# What you are asked to do
Type out all the records word for word. Any pictures are to be left out.

##### Records shown #####

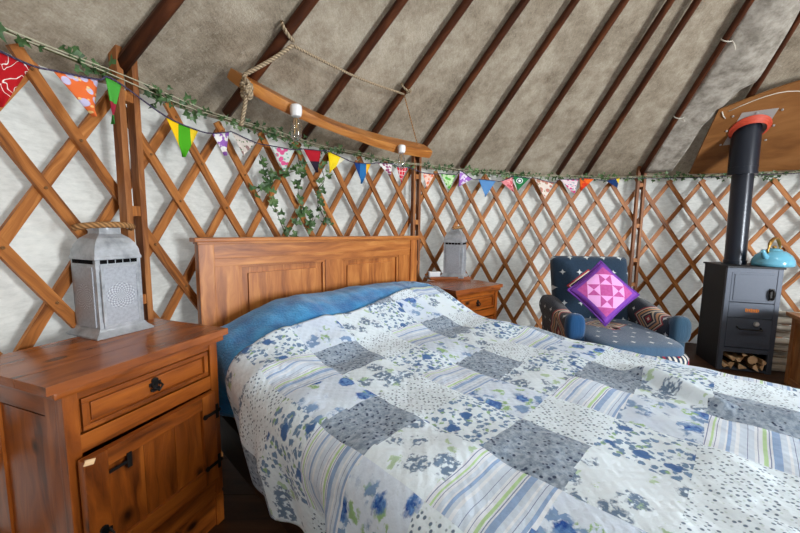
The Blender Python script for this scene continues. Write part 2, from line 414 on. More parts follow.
# ------------------------------------------------------------------ plywood flue board, lining flap, ties
b = MB(); q = [(76.2, 1.0), (68.0, 1.30), (56, 1.30), (48, 1.9), (48, 2.86), (75.0, 2.86)]
PB = [(75.6, 2.32), (71.9, 2.22), (66, 2.16), (58, 2.15), (50, 2.3), (49, 2.84), (73.9, 2.84)]
def bfn(off):
    def fn(u, v):
        azr = 75.6 + (49 - 75.6) * u; rt = 2.32 - .17 * sin(min(1, u / .55) * pi / 2) + (.15 * max(0, u - .55) / .45)
        r = rt + (2.84 - rt) * v; az = azr - (1.7 * (v)) * (1 - u)
        return conep(radians(az), r, off)
    return fn
uvb = lambda u, v: (u * 1.2, v * .6)
b.grid(bfn(.054), 20, 8, uvb); b.grid(bfn(.066), 20, 8, uvb)
for e_ in (0, 1):
    b.grid(lambda u, v, e_=e_: bfn(.054 + .012 * v)(u, e_), 20, 1, lambda u, v: (u, v * .01)); b.grid(lambda u, v, e_=e_: bfn(.054 + .012 * v)(e_, u), 8, 1, lambda u, v: (u, v * .01))
bmesh.ops.remove_doubles(b.bm, verts=b.bm.verts, dist=1e-4)
tag(b.build('flue_board', M['ply']), 'brown plywood board set into the roof round the stove flue', 'board')
def ffn(u, v):
    r = .5 + v * 2.33
    azr = 73.2 + 3.4 * min(1, max(0, (r - 2.15) / .3)) + 1.2 * sin(v * 6.5) * (r < 2.2) + (2.2 if v < .4 else 0) * (1 - v / .4)
    az = radians(81.2 + (azr - 81.2) * u)
    sag = .046 + .035 * sin(pi * u) * sin(pi * min(1, v * 1.1)) + .012 * sin(v * 21 + u * 2) + .008 * noise.noise(V((u * 4, v * 9, 1)))
    return conep(az, r, sag if u > .06 else .035)
o = MB().grid(ffn, 16, 60).build('lining_flap', M['flap'], smooth=True)
md = o.modifiers.new('s', 'SOLIDIFY'); md.thickness = .004
tag(o, 'loose pale canvas lining flap sagging beside the last roof pole', 'canvas flap')
def tie(az, r, txt, tail=.05):
    a = radians(az); t_ = V((-sin(a), cos(a), 0)); nrm = V((-SL * cos(a), -SL * sin(a), -1)).normalized(); c = conep(a, r, .026)
    b = MB(); b.tube([c + nrm * .036 * sin(k * pi / 10) * 1.0 + t_ * .036 * cos(k * pi / 10) + V((0, 0, .0)) for k in range(11)], .0036, 6)
    p = c + nrm * .036 - t_ * .02
    b.tube([p, p + V((0, 0, -.02)) - t_ * .012, p + V((.002, 0, -tail)) - t_ * .016], .0032, 6)
    tag(b.build('tie_string', M['string'], smooth=True), txt, 'string', 'white tie strings on the roof')
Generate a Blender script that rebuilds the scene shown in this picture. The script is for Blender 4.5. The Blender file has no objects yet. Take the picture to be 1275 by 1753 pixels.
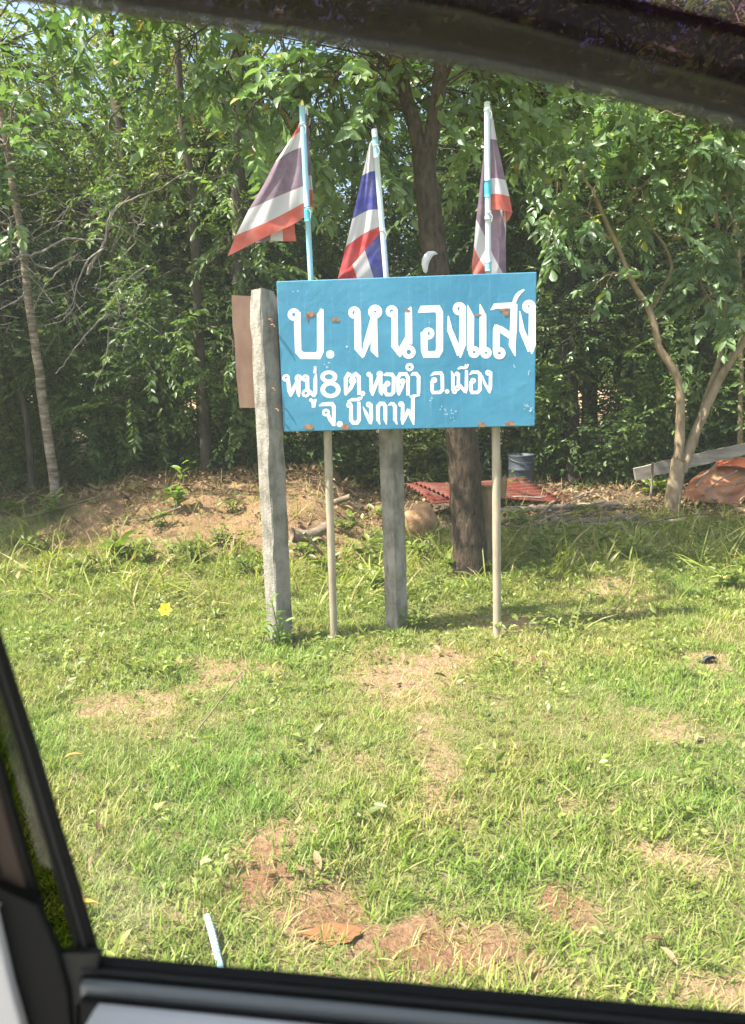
import bpy, math, random
import numpy as np
from mathutils import Vector, Matrix

SC = bpy.context.scene
COL = SC.collection

# ------------------------------------------------------------------ camera
PITCH, ROLL, EYE, FPX = math.radians(10.09), math.radians(1.57), 1.23, 1266.0
CF = np.array([0, math.cos(PITCH), -math.sin(PITCH)])
_u0 = np.array([0, math.sin(PITCH), math.cos(PITCH)])
_r0 = np.array([1.0, 0, 0])
CR = _r0 * math.cos(ROLL) - _u0 * math.sin(ROLL)
CU = _u0 * math.cos(ROLL) + _r0 * math.sin(ROLL)
CAM = np.array([0, 0, EYE])
cd = bpy.data.cameras.new('camera')
cam = bpy.data.objects.new('camera', cd)
COL.objects.link(cam)
cam.matrix_world = Matrix(((CR[0], CU[0], -CF[0], CAM[0]), (CR[1], CU[1], -CF[1], CAM[1]),
                           (CR[2], CU[2], -CF[2], CAM[2]), (0, 0, 0, 1)))
cd.sensor_fit = 'AUTO'
cd.sensor_width = 36.0
cd.lens = 36.0 * FPX / 1753.0
cd.clip_start, cd.clip_end = 0.02, 900.0
cd.dof.use_dof = True
cd.dof.focus_distance = 3.7
cd.dof.aperture_fstop = 8.0
SC.camera = cam

# ------------------------------------------------------------------ sky, sun, exposure
EL = math.radians(60)
_h = np.array([-0.965, -0.26]); _h /= np.linalg.norm(_h)
SUN = Vector((_h[0] * math.cos(EL), _h[1] * math.cos(EL), math.sin(EL)))
W = bpy.data.worlds.new('World'); SC.world = W; W.use_nodes = True
nt = W.node_tree; nt.nodes.clear()
sky = nt.nodes.new('ShaderNodeTexSky'); sky.sky_type = 'NISHITA'; sky.sun_disc = False
sky.sun_elevation = EL; sky.sun_rotation = math.atan2(SUN.x, SUN.y)
sky.air_density = 1.0; sky.dust_density = 3.5; sky.ozone_density = 1.0
bg = nt.nodes.new('ShaderNodeBackground'); bg.inputs[1].default_value = 0.14
wo = nt.nodes.new('ShaderNodeOutputWorld')
nt.links.new(sky.outputs[0], bg.inputs[0]); nt.links.new(bg.outputs[0], wo.inputs[0])
sl = bpy.data.lights.new('sun', 'SUN'); sl.energy = 5.0; sl.angle = math.radians(0.53); sl.color = (1.0, 0.95, 0.86)
so = bpy.data.objects.new('sun', sl); COL.objects.link(so)
so.rotation_euler = SUN.to_track_quat('Z', 'Y').to_euler()
so.location = (-4, -3, 12)
SC.view_settings.view_transform = 'Standard'
SC.view_settings.look = 'None'
SC.view_settings.exposure = 1.6
SC.view_settings.gamma = 1.0
SC.view_settings.use_curve_mapping = False
SC.render.engine = 'CYCLES'
cy = SC.cycles
cy.max_bounces = 9; cy.diffuse_bounces = 6; cy.glossy_bounces = 2; cy.transmission_bounces = 5
cy.transparent_max_bounces = 8; cy.caustics_reflective = False; cy.caustics_refractive = False
cy.use_denoising = True
cy.sample_clamp_indirect = 6.0

# ------------------------------------------------------------------ helpers
RNG = np.random.default_rng(7)
random.seed(7)

def ray(px, py):
    return CF + CR * (px - 637.5) / FPX + CU * (876.5 - py) / FPX

def at(px, py, Y):
    d = ray(px, py)
    return CAM + d * (Y / d[1])

_perm = np.random.default_rng(3).random((256, 256))
def vnoise(x, y):
    x = np.asarray(x, float); y = np.asarray(y, float)
    xi = np.floor(x).astype(int); yi = np.floor(y).astype(int)
    fx = x - xi; fy = y - yi
    fx = fx * fx * (3 - 2 * fx); fy = fy * fy * (3 - 2 * fy)
    a = _perm[xi % 256, yi % 256]; b = _perm[(xi + 1) % 256, yi % 256]
    c = _perm[xi % 256, (yi + 1) % 256]; d = _perm[(xi + 1) % 256, (yi + 1) % 256]
    return (a * (1 - fx) + b * fx) * (1 - fy) + (c * (1 - fx) + d * fx) * fy
def fbm(x, y, o=4):
    s = 0; a = 0.5
    for k in range(o):
        s = s + a * (vnoise(x * 2 ** k + 17.3 * k, y * 2 ** k + 5.1 * k) - 0.5); a *= 0.5
    return s
def sstep(a, b, x):
    t = np.clip((np.asarray(x, float) - a) / (b - a), 0, 1)
    return t * t * (3 - 2 * t)

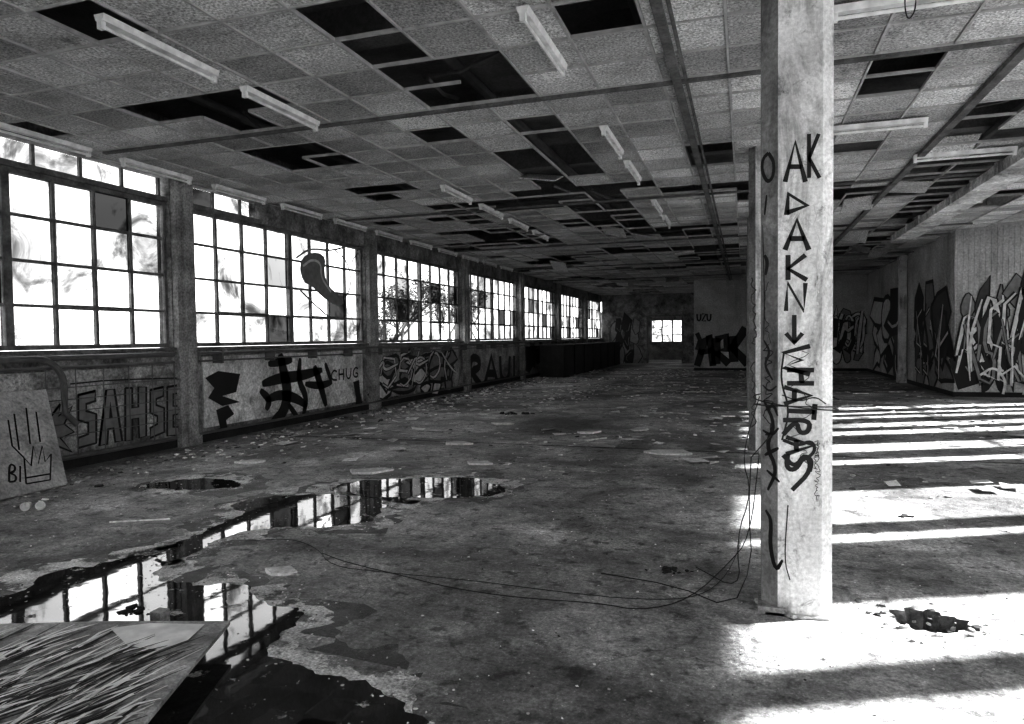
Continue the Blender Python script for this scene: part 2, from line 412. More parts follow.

#####

# The reply
The Blender Python script for this scene continues. Write part 2, from line 414 on. More parts follow.
# ------------------------------------------------------------------ plywood flue board, lining flap, ties
b = MB(); q = [(76.2, 1.0), (68.0, 1.30), (56, 1.30), (48, 1.9), (48, 2.86), (75.0, 2.86)]
PB = [(75.6, 2.32), (71.9, 2.22), (66, 2.16), (58, 2.15), (50, 2.3), (49, 2.84), (73.9, 2.84)]
def bfn(off):
    def fn(u, v):
        azr = 75.6 + (49 - 75.6) * u; rt = 2.32 - .17 * sin(min(1, u / .55) * pi / 2) + (.15 * max(0, u - .55) / .45)
        r = rt + (2.84 - rt) * v; az = azr - (1.7 * (v)) * (1 - u)
        return conep(radians(az), r, off)
    return fn
uvb = lambda u, v: (u * 1.2, v * .6)
b.grid(bfn(.054), 20, 8, uvb); b.grid(bfn(.066), 20, 8, uvb)
for e_ in (0, 1):
    b.grid(lambda u, v, e_=e_: bfn(.054 + .012 * v)(u, e_), 20, 1, lambda u, v: (u, v * .01)); b.grid(lambda u, v, e_=e_: bfn(.054 + .012 * v)(e_, u), 8, 1, lambda u, v: (u, v * .01))
bmesh.ops.remove_doubles(b.bm, verts=b.bm.verts, dist=1e-4)
tag(b.build('flue_board', M['ply']), 'brown plywood board set into the roof round the stove flue', 'board')
def ffn(u, v):
    r = .5 + v * 2.33
    azr = 73.2 + 3.4 * min(1, max(0, (r - 2.15) / .3)) + 1.2 * sin(v * 6.5) * (r < 2.2) + (2.2 if v < .4 else 0) * (1 - v / .4)
    az = radians(81.2 + (azr - 81.2) * u)
    sag = .046 + .035 * sin(pi * u) * sin(pi * min(1, v * 1.1)) + .012 * sin(v * 21 + u * 2) + .008 * noise.noise(V((u * 4, v * 9, 1)))
    return conep(az, r, sag if u > .06 else .035)
o = MB().grid(ffn, 16, 60).build('lining_flap', M['flap'], smooth=True)
md = o.modifiers.new('s', 'SOLIDIFY'); md.thickness = .004
tag(o, 'loose pale canvas lining flap sagging beside the last roof pole', 'canvas flap')
def tie(az, r, txt, tail=.05):
    a = radians(az); t_ = V((-sin(a), cos(a), 0)); nrm = V((-SL * cos(a), -SL * sin(a), -1)).normalized(); c = conep(a, r, .026)
    b = MB(); b.tube([c + nrm * .036 * sin(k * pi / 10) * 1.0 + t_ * .036 * cos(k * pi / 10) + V((0, 0, .0)) for k in range(11)], .0036, 6)
    p = c + nrm * .036 - t_ * .02
    b.tube([p, p + V((0, 0, -.02)) - t_ * .012, p + V((.002, 0, -tail)) - t_ * .016], .0032, 6)
    tag(b.build('tie_string', M['string'], smooth=True), txt, 'string', 'white tie strings on the roof')
Generate a Blender script that rebuilds the scene shown in this picture. The script is for Blender 4.5. The Blender file has no objects yet. Take the picture to be 1275 by 1753 pixels.
import bpy, math, random
import numpy as np
from mathutils import Vector, Matrix

SC = bpy.context.scene
COL = SC.collection

# ------------------------------------------------------------------ camera
PITCH, ROLL, EYE, FPX = math.radians(10.09), math.radians(1.57), 1.23, 1266.0
CF = np.array([0, math.cos(PITCH), -math.sin(PITCH)])
_u0 = np.array([0, math.sin(PITCH), math.cos(PITCH)])
_r0 = np.array([1.0, 0, 0])
CR = _r0 * math.cos(ROLL) - _u0 * math.sin(ROLL)
CU = _u0 * math.cos(ROLL) + _r0 * math.sin(ROLL)
CAM = np.array([0, 0, EYE])
cd = bpy.data.cameras.new('camera')
cam = bpy.data.objects.new('camera', cd)
COL.objects.link(cam)
cam.matrix_world = Matrix(((CR[0], CU[0], -CF[0], CAM[0]), (CR[1], CU[1], -CF[1], CAM[1]),
                           (CR[2], CU[2], -CF[2], CAM[2]), (0, 0, 0, 1)))
cd.sensor_fit = 'AUTO'
cd.sensor_width = 36.0
cd.lens = 36.0 * FPX / 1753.0
cd.clip_start, cd.clip_end = 0.02, 900.0
cd.dof.use_dof = True
cd.dof.focus_distance = 3.7
cd.dof.aperture_fstop = 8.0
SC.camera = cam

# ------------------------------------------------------------------ sky, sun, exposure
EL = math.radians(60)
_h = np.array([-0.965, -0.26]); _h /= np.linalg.norm(_h)
SUN = Vector((_h[0] * math.cos(EL), _h[1] * math.cos(EL), math.sin(EL)))
W = bpy.data.worlds.new('World'); SC.world = W; W.use_nodes = True
nt = W.node_tree; nt.nodes.clear()
sky = nt.nodes.new('ShaderNodeTexSky'); sky.sky_type = 'NISHITA'; sky.sun_disc = False
sky.sun_elevation = EL; sky.sun_rotation = math.atan2(SUN.x, SUN.y)
sky.air_density = 1.0; sky.dust_density = 3.5; sky.ozone_density = 1.0
bg = nt.nodes.new('ShaderNodeBackground'); bg.inputs[1].default_value = 0.14
wo = nt.nodes.new('ShaderNodeOutputWorld')
nt.links.new(sky.outputs[0], bg.inputs[0]); nt.links.new(bg.outputs[0], wo.inputs[0])
sl = bpy.data.lights.new('sun', 'SUN'); sl.energy = 5.0; sl.angle = math.radians(0.53); sl.color = (1.0, 0.95, 0.86)
so = bpy.data.objects.new('sun', sl); COL.objects.link(so)
so.rotation_euler = SUN.to_track_quat('Z', 'Y').to_euler()
so.location = (-4, -3, 12)
SC.view_settings.view_transform = 'Standard'
SC.view_settings.look = 'None'
SC.view_settings.exposure = 1.6
SC.view_settings.gamma = 1.0
SC.view_settings.use_curve_mapping = False
SC.render.engine = 'CYCLES'
cy = SC.cycles
cy.max_bounces = 9; cy.diffuse_bounces = 6; cy.glossy_bounces = 2; cy.transmission_bounces = 5
cy.transparent_max_bounces = 8; cy.caustics_reflective = False; cy.caustics_refractive = False
cy.use_denoising = True
cy.sample_clamp_indirect = 6.0

# ------------------------------------------------------------------ helpers
RNG = np.random.default_rng(7)
random.seed(7)

def ray(px, py):
    return CF + CR * (px - 637.5) / FPX + CU * (876.5 - py) / FPX

def at(px, py, Y):
    d = ray(px, py)
    return CAM + d * (Y / d[1])

_perm = np.random.default_rng(3).random((256, 256))
def vnoise(x, y):
    x = np.asarray(x, float); y = np.asarray(y, float)
    xi = np.floor(x).astype(int); yi = np.floor(y).astype(int)
    fx = x - xi; fy = y - yi
    fx = fx * fx * (3 - 2 * fx); fy = fy * fy * (3 - 2 * fy)
    a = _perm[xi % 256, yi % 256]; b = _perm[(xi + 1) % 256, yi % 256]
    c = _perm[xi % 256, (yi + 1) % 256]; d = _perm[(xi + 1) % 256, (yi + 1) % 256]
    return (a * (1 - fx) + b * fx) * (1 - fy) + (c * (1 - fx) + d * fx) * fy
def fbm(x, y, o=4):
    s = 0; a = 0.5
    for k in range(o):
        s = s + a * (vnoise(x * 2 ** k + 17.3 * k, y * 2 ** k + 5.1 * k) - 0.5); a *= 0.5
    return s
def sstep(a, b, x):
    t = np.clip((np.asarray(x, float) - a) / (b - a), 0, 1)
    return t * t * (3 - 2 * t)

Continue the Blender Python script for this scene: part 2, from line 412. More parts follow.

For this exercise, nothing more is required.